Images are not part of the copy; transcribe all the data exactly.

---

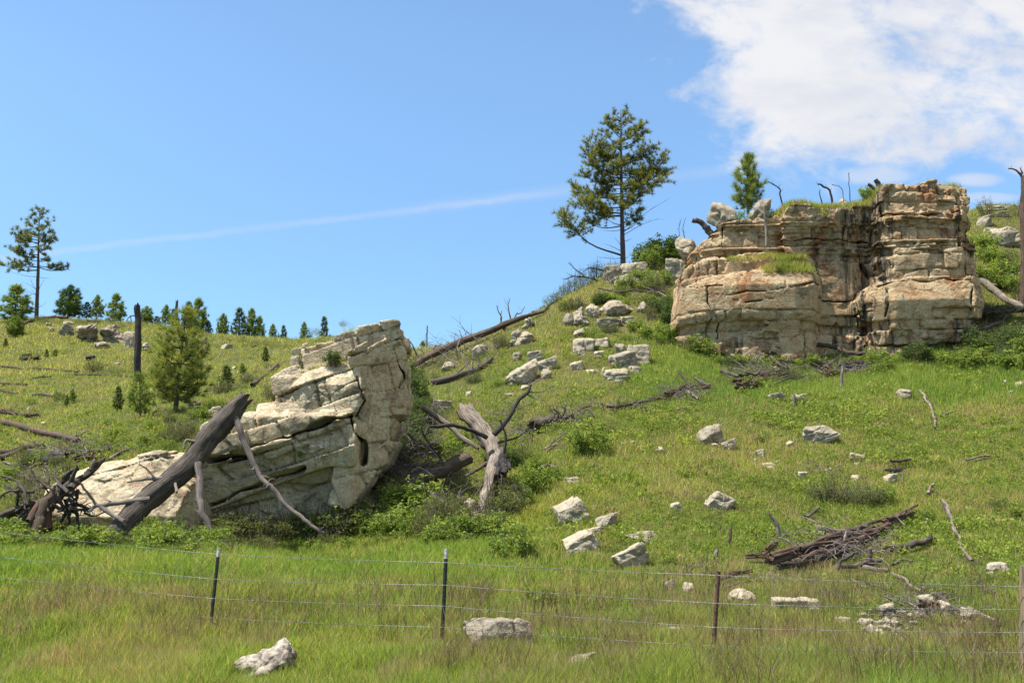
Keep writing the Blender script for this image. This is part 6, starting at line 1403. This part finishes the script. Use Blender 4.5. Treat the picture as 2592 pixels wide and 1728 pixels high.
for a in [(1030, 1180, 80, 100, 300, .9, .012, .9, .5), (1120, 1230, 60, 60, 130, .8, .011, .8, .3), (1180, 1330, 50, 50, 90, .6, .010, .9, .2), (1000, 1290, 60, 40, 90, .7, .010, .9, .2), (1090, 1060, 50, 30, 70, .8, .012, .7, .3), (1290, 1090, 60, 50, 80, .8, .011, .8, .2), (1440, 1070, 60, 26, 70, .7, .011, .8, .2),
          (80, 1250, 90, 60, 190, .6, .010, .7, .4), (200, 1150, 120, 26, 110, .7, .011, .5, .2), (2120, 1400, 150, 50, 260, .45, .010, .6, .25), (2000, 1470, 120, 26, 70, .35, .007, .4, .05), (2330, 1545, 120, 50, 190, .4, .008, .4, .08), (2180, 1600, 70, 20, 60, .3, .006, .3, .05),
          (1930, 955, 90, 22, 130, .9, .014, .7, .3), (2120, 945, 90, 20, 110, .9, .014, .7, .3), (1730, 1005, 70, 16, 90, .8, .013, .6, .2), (1560, 1035, 80, 10, 60, .7, .012, .4, .1), (1170, 900, 110, 40, 110, 1.1, .014, .9, .3), (1080, 925, 50, 24, 80, 1.0, .013, .7, .2),
          (1650, 730, 60, 50, 60, .9, .012, .9, .3), (2520, 870, 60, 24, 60, 1.0, .013, .8, .3), (2080, 1195, 60, 16, 40, .5, .009, .4, .1), (1720, 1450, 50, 20, 50, .35, .008, .4, .05), (2450, 1450, 90, 60, 50, .3, .006, .4, .05), (1700, 1250, 350, 130, 90, .3, .006, .3, .05), (500, 1100, 60, 40, 60, .6, .009, .9, .1), (620, 1385, 250, 16, 90, .4, .007, .9, .1)]: litter(*a)
o = g.build('twig_litter', M['branch'], None); o['kind'] = 'stuff'; o['label'] = 'loose dead twigs scattered round the fallen wood'; o['category'] = 'twigs'

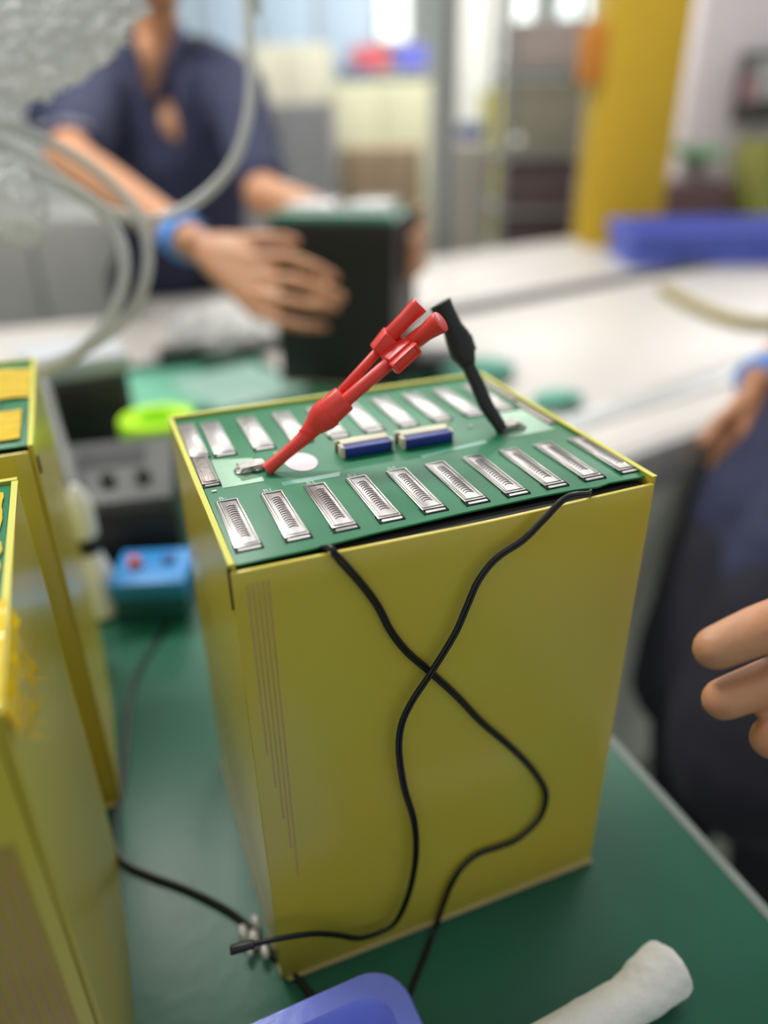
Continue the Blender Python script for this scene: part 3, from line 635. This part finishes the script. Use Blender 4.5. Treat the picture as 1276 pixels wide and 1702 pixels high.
def t1(g):
    g.cap(hipc+V((-.06, 0, 0)), .14, hipc+V((.08, 0, 0)), .14)
    for q_ in (-.09, .11): g.chain([hipc+V((q_, 0, -.03)), hipc+V((q_*1.1, .0, -.38)), V((hipc.x+q_*1.2, hipc.y+.03, FLOOR+.09))], [.10, .075, .062])
    for q_ in (-.1, .13): g.cap(V((hipc.x+q_, hipc.y+.04, FLOOR+.045)), .045, V((hipc.x+q_, hipc.y-.13, FLOOR+.04)), .038)
hc = nk+V((.0, -.015, .122)); fd = (CAM-hc); fd.z = 0; fd = (fd.normalized()+V((.35, 0, -.55))).normalized()
def face(fd_):
    x_ = fd_.cross(V((0, 0, 1))).normalized(); z_ = x_.cross(fd_).normalized(); return Matrix((x_, fd_, z_)).transposed()
wk1 = person('person', 'worker in a navy shirt with a blue wristband holding the black battery pack', (hipc.x, hipc.y, FLOOR), b1, s1, t1, (hc, face(fd), 1.0))
ax = (wr_r-el_r).normalized(); band(wk1, wr_r-ax*.055, wr_r-ax*.018, .034)
# collar flaps and open neckline
for s_, pts in ((1, [(215, 50, 1.68), (222, 100, 1.675), (243, 165, 1.69)]), (-1, [(300, 45, 1.70), (290, 100, 1.69), (255, 168, 1.69)])):
    mesh_obj('collar', G().tube([U(u, v, d=d) for u, v, d in pts], [.014, .020, .006], 10, 5, .5), M_['navy'], wk1, smooth=True)
mesh_obj('sleeve_hem', G().tube([U(60, 215, d=1.52)+V((0, 0, 0)), U(110, 205, d=1.50), U(150, 212, d=1.52)], [.006, .010, .006], 8, 4), mat('grey_hem', '8A8A96', .9), wk1, smooth=True)
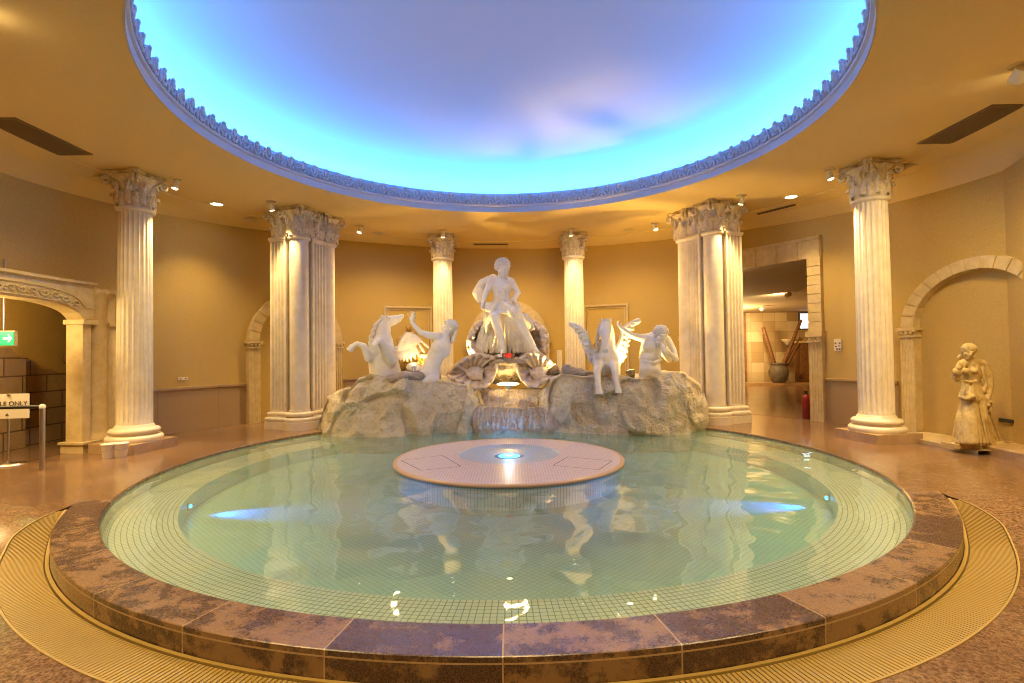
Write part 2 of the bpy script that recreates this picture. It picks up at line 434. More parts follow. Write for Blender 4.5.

---

The reply:
Keep writing the Blender script for this image. This is part 6, starting at line 1403. This part finishes the script. Use Blender 4.5. Treat the picture as 2592 pixels wide and 1728 pixels high.
for a in [(1030, 1180, 80, 100, 300, .9, .012, .9, .5), (1120, 1230, 60, 60, 130, .8, .011, .8, .3), (1180, 1330, 50, 50, 90, .6, .010, .9, .2), (1000, 1290, 60, 40, 90, .7, .010, .9, .2), (1090, 1060, 50, 30, 70, .8, .012, .7, .3), (1290, 1090, 60, 50, 80, .8, .011, .8, .2), (1440, 1070, 60, 26, 70, .7, .011, .8, .2),
          (80, 1250, 90, 60, 190, .6, .010, .7, .4), (200, 1150, 120, 26, 110, .7, .011, .5, .2), (2120, 1400, 150, 50, 260, .45, .010, .6, .25), (2000, 1470, 120, 26, 70, .35, .007, .4, .05), (2330, 1545, 120, 50, 190, .4, .008, .4, .08), (2180, 1600, 70, 20, 60, .3, .006, .3, .05),
          (1930, 955, 90, 22, 130, .9, .014, .7, .3), (2120, 945, 90, 20, 110, .9, .014, .7, .3), (1730, 1005, 70, 16, 90, .8, .013, .6, .2), (1560, 1035, 80, 10, 60, .7, .012, .4, .1), (1170, 900, 110, 40, 110, 1.1, .014, .9, .3), (1080, 925, 50, 24, 80, 1.0, .013, .7, .2),
          (1650, 730, 60, 50, 60, .9, .012, .9, .3), (2520, 870, 60, 24, 60, 1.0, .013, .8, .3), (2080, 1195, 60, 16, 40, .5, .009, .4, .1), (1720, 1450, 50, 20, 50, .35, .008, .4, .05), (2450, 1450, 90, 60, 50, .3, .006, .4, .05), (1700, 1250, 350, 130, 90, .3, .006, .3, .05), (500, 1100, 60, 40, 60, .6, .009, .9, .1), (620, 1385, 250, 16, 90, .4, .007, .9, .1)]: litter(*a)
o = g.build('twig_litter', M['branch'], None); o['kind'] = 'stuff'; o['label'] = 'loose dead twigs scattered round the fallen wood'; o['category'] = 'twigs'

Continue the Blender Python script for this scene: part 3, from line 635. This part finishes the script. Use Blender 4.5. Treat the picture as 1276 pixels wide and 1702 pixels high.
def t1(g):
    g.cap(hipc+V((-.06, 0, 0)), .14, hipc+V((.08, 0, 0)), .14)
    for q_ in (-.09, .11): g.chain([hipc+V((q_, 0, -.03)), hipc+V((q_*1.1, .0, -.38)), V((hipc.x+q_*1.2, hipc.y+.03, FLOOR+.09))], [.10, .075, .062])
    for q_ in (-.1, .13): g.cap(V((hipc.x+q_, hipc.y+.04, FLOOR+.045)), .045, V((hipc.x+q_, hipc.y-.13, FLOOR+.04)), .038)
hc = nk+V((.0, -.015, .122)); fd = (CAM-hc); fd.z = 0; fd = (fd.normalized()+V((.35, 0, -.55))).normalized()
def face(fd_):
    x_ = fd_.cross(V((0, 0, 1))).normalized(); z_ = x_.cross(fd_).normalized(); return Matrix((x_, fd_, z_)).transposed()
wk1 = person('person', 'worker in a navy shirt with a blue wristband holding the black battery pack', (hipc.x, hipc.y, FLOOR), b1, s1, t1, (hc, face(fd), 1.0))
ax = (wr_r-el_r).normalized(); band(wk1, wr_r-ax*.055, wr_r-ax*.018, .034)
# collar flaps and open neckline
for s_, pts in ((1, [(215, 50, 1.68), (222, 100, 1.675), (243, 165, 1.69)]), (-1, [(300, 45, 1.70), (290, 100, 1.69), (255, 168, 1.69)])):
    mesh_obj('collar', G().tube([U(u, v, d=d) for u, v, d in pts], [.014, .020, .006], 10, 5, .5), M_['navy'], wk1, smooth=True)
mesh_obj('sleeve_hem', G().tube([U(60, 215, d=1.52)+V((0, 0, 0)), U(110, 205, d=1.50), U(150, 212, d=1.52)], [.006, .010, .006], 8, 4), mat('grey_hem', '8A8A96', .9), wk1, smooth=True)
Write part 2 of the bpy script that recreates this picture. It picks up at line 434. More parts follow. Write for Blender 4.5.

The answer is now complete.